Today’s search engines are geared toward answering customer questions. When someone queries Google by entering a question in the search bar or by speaking to their mobile device or voice-activated assistant, the search engine looks for an answer. As a writer, you want to provide the text that gives the most relevant answer.
Write for Customers Who Ask for What You Have
If you’ve been busting your chops to write quality content, you should also be thinking about how to best format your work to respond to questions.
When search engines first came about, the articles at the top of the list would match specific words or phrases. These days, Google answers search queries in native format, meaning that it doesn't just match for specific words or phrases, but for how people actually ask questions. For example, real humans ask questions like, "How do I self-publish my book?" instead of simply stating "self-publish book." Search engines are now prioritizing content that answers questions, instead of just highlighting terms.
Recently (March 7, 2018) on Google Webmaster Central, Webmaster Trends Analyst at Google, John Mueller, stressed that relevance is the target for Google search. You listen to the chat via the image link below.
What is Relevance?
Relevance is the degree to which the content on your website matches the search term in the query.
For you, as a writer, relevance means matching the terms in your content to the customer’s question. In SEO terms that question is called a query. The significant change for content writers is that overall relevance of your text is more important than exact keyword match.
Search engines use sophisticated algorithms to match queries to documents that eliminate the need to optimize text separately for similar keywords. For example, ‘restaurant reviews’ will also target ‘restaurant review.’
With the prevalence of mobile devices and the growing trend for voice activated assistants, people are querying in natural speech more and more. Now, your job is to answer those questions, not simply populate a text with keywords.
How to Find Customer Questions
In the shift from keywords to answers, you’ll want to discover the primary questions asked related to your business.

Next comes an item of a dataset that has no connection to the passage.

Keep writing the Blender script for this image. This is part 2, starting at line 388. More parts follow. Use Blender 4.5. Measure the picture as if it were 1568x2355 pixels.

The best way to know what customers ask about a business product or service is to, naturally, collect the questions they ask: on the phone, via email, in your shop, online. If you're contracting for a business, you should ask the owners or project managers what questions customers tend to ask.
Since answering online queries is a new way of thinking about a business, many businesses may not have a list of the most important questions customers ask.
If your business falls into that category, there are tools to help. Online tools, for instance, assist writers in focusing on customer questions:
- Answer The Public is a free tool that collects query data on the basic where, how, what questions. Just enter your keyword string to see results.
StoryBase is a paid service that identifies the problems and questions customers have online.
Keywordtool.io offers free and paid access to keyword research including questions that were asked to Google in the last 12 months.
Optimize for Customer Questions for Position Zero
The new ranking "position zero" displays above any ranking in Google search results. "Position zero" is basically the best answer to the queried question.
Google determines which answer is the best one for a particular query. It doesn’t matter where the page itself ranks. If your text on a particular page answers a particular question better than all other sites, it will appear on top and be the one answer provided in voice search.
The Answer First Strategy
Writers looking to optimize for search engines can incorporate answering questions into their search engine optimization (SEO) strategy. When you switch your approach from a keyword heavy text to one that answers real questions, you'll get more engagement, leading to conversions and ultimately product purchases.